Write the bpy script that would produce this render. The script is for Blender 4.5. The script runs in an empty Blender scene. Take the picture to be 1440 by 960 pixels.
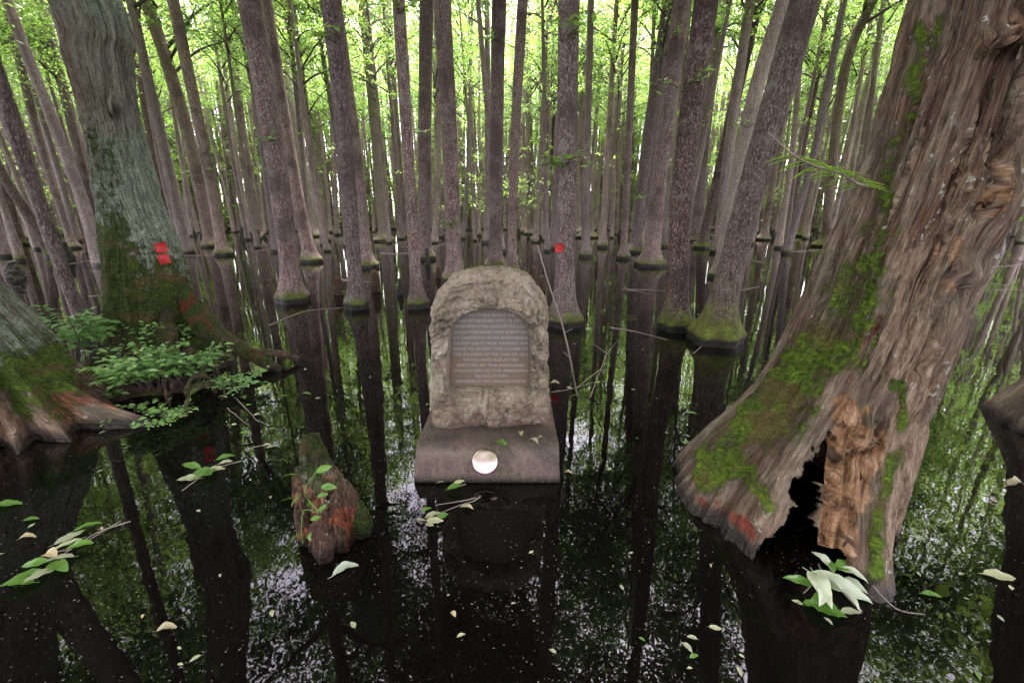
import bpy, bmesh, math, random
import numpy as np
from mathutils import Vector, Matrix

SC = bpy.context.scene
COL = SC.collection
RNG = np.random.default_rng(7)
random.seed(7)
PI = math.pi

# ------------------------------------------------------------------ camera
CAM_H = 1.6
PITCH = math.atan(0.30)
CP, SP = math.cos(PITCH), math.sin(PITCH)
FPX = 600.0
cam_d = bpy.data.cameras.new('camera'); cam_d.lens = 15.0; cam_d.sensor_width = 36.0
cam_d.clip_end = 1500; cam_d.clip_start = 0.05
cam = bpy.data.objects.new('camera', cam_d); COL.objects.link(cam)
cam.location = (0, 0, CAM_H); cam.rotation_euler = (PI/2 - PITCH, 0, 0)
SC.camera = cam

def ray(px, py):
    cx = (px-720)/FPX; cy = (480-py)/FPX
    return np.array([cx, CP + cy*SP, -SP + cy*CP])
def hit(px, py, z=0.0):
    d = ray(px, py); t = (z-CAM_H)/d[2]
    return np.array([0, 0, CAM_H]) + d*t
def atY(px, py, Y):
    d = ray(px, py); t = Y/d[1]
    return np.array([0, 0, CAM_H]) + d*t
def depth_of(p):
    return p[1]*CP - (p[2]-CAM_H)*SP
def project(P):
    P = np.asarray(P, float)
    x = P[..., 0]; y = P[..., 1]; z = P[..., 2]-CAM_H
    dep = y*CP - z*SP; up = y*SP + z*CP
    dep = np.where(dep < 1e-3, 1e-3, dep)
    return 720 + FPX*x/dep, 480 - FPX*up/dep

# ------------------------------------------------------------------ noise
_perm = np.random.default_rng(3).permutation(256)
_perm = np.concatenate([_perm, _perm, _perm])
_g = np.random.default_rng(4).normal(size=(256, 3)); _g /= np.linalg.norm(_g, axis=1)[:, None]
def noise3(P):
    P = np.asarray(P, float); i = np.floor(P).astype(int); f = P - i; i &= 255
    u = f*f*f*(f*(f*6-15)+10); out = 0
    for dx in (0, 1):
        wx = u[..., 0] if dx else 1-u[..., 0]
        for dy in (0, 1):
            wy = u[..., 1] if dy else 1-u[..., 1]
            for dz in (0, 1):
                wz = u[..., 2] if dz else 1-u[..., 2]
                h = _perm[_perm[_perm[(i[..., 0]+dx) & 255] + ((i[..., 1]+dy) & 255)] + ((i[..., 2]+dz) & 255)]
                g = _g[h]
                out = out + wx*wy*wz*(g[..., 0]*(f[..., 0]-dx)+g[..., 1]*(f[..., 1]-dy)+g[..., 2]*(f[..., 2]-dz))
    return out*1.6
def fbm(P, o=4, gain=0.5):
    a = 1; s = 0; P = np.asarray(P, float)
    for k in range(o):
        s = s + a*noise3(P*(2.03**k)+k*17.3); a *= gain
    return s
def ss(a, b, x):
    t = np.clip((x-a)/(b-a), 0, 1); return t*t*(3-2*t)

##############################

What is required: Write out every line above exactly as it is, leaving out the pictures.

Complete response:
Write the bpy script that would produce this render. The script is for Blender 4.5. The script runs in an empty Blender scene. Take the picture to be 1440 by 960 pixels.
import bpy, bmesh, math, random
import numpy as np
from mathutils import Vector, Matrix

SC = bpy.context.scene
COL = SC.collection
RNG = np.random.default_rng(7)
random.seed(7)
PI = math.pi

# ------------------------------------------------------------------ camera
CAM_H = 1.6
PITCH = math.atan(0.30)
CP, SP = math.cos(PITCH), math.sin(PITCH)
FPX = 600.0
cam_d = bpy.data.cameras.new('camera'); cam_d.lens = 15.0; cam_d.sensor_width = 36.0
cam_d.clip_end = 1500; cam_d.clip_start = 0.05
cam = bpy.data.objects.new('camera', cam_d); COL.objects.link(cam)
cam.location = (0, 0, CAM_H); cam.rotation_euler = (PI/2 - PITCH, 0, 0)
SC.camera = cam

def ray(px, py):
    cx = (px-720)/FPX; cy = (480-py)/FPX
    return np.array([cx, CP + cy*SP, -SP + cy*CP])
def hit(px, py, z=0.0):
    d = ray(px, py); t = (z-CAM_H)/d[2]
    return np.array([0, 0, CAM_H]) + d*t
def atY(px, py, Y):
    d = ray(px, py); t = Y/d[1]
    return np.array([0, 0, CAM_H]) + d*t
def depth_of(p):
    return p[1]*CP - (p[2]-CAM_H)*SP
def project(P):
    P = np.asarray(P, float)
    x = P[..., 0]; y = P[..., 1]; z = P[..., 2]-CAM_H
    dep = y*CP - z*SP; up = y*SP + z*CP
    dep = np.where(dep < 1e-3, 1e-3, dep)
    return 720 + FPX*x/dep, 480 - FPX*up/dep

# ------------------------------------------------------------------ noise
_perm = np.random.default_rng(3).permutation(256)
_perm = np.concatenate([_perm, _perm, _perm])
_g = np.random.default_rng(4).normal(size=(256, 3)); _g /= np.linalg.norm(_g, axis=1)[:, None]
def noise3(P):
    P = np.asarray(P, float); i = np.floor(P).astype(int); f = P - i; i &= 255
    u = f*f*f*(f*(f*6-15)+10); out = 0
    for dx in (0, 1):
        wx = u[..., 0] if dx else 1-u[..., 0]
        for dy in (0, 1):
            wy = u[..., 1] if dy else 1-u[..., 1]
            for dz in (0, 1):
                wz = u[..., 2] if dz else 1-u[..., 2]
                h = _perm[_perm[_perm[(i[..., 0]+dx) & 255] + ((i[..., 1]+dy) & 255)] + ((i[..., 2]+dz) & 255)]
                g = _g[h]
                out = out + wx*wy*wz*(g[..., 0]*(f[..., 0]-dx)+g[..., 1]*(f[..., 1]-dy)+g[..., 2]*(f[..., 2]-dz))
    return out*1.6
def fbm(P, o=4, gain=0.5):
    a = 1; s = 0; P = np.asarray(P, float)
    for k in range(o):
        s = s + a*noise3(P*(2.03**k)+k*17.3); a *= gain
    return s
def ss(a, b, x):
    t = np.clip((x-a)/(b-a), 0, 1); return t*t*(3-2*t)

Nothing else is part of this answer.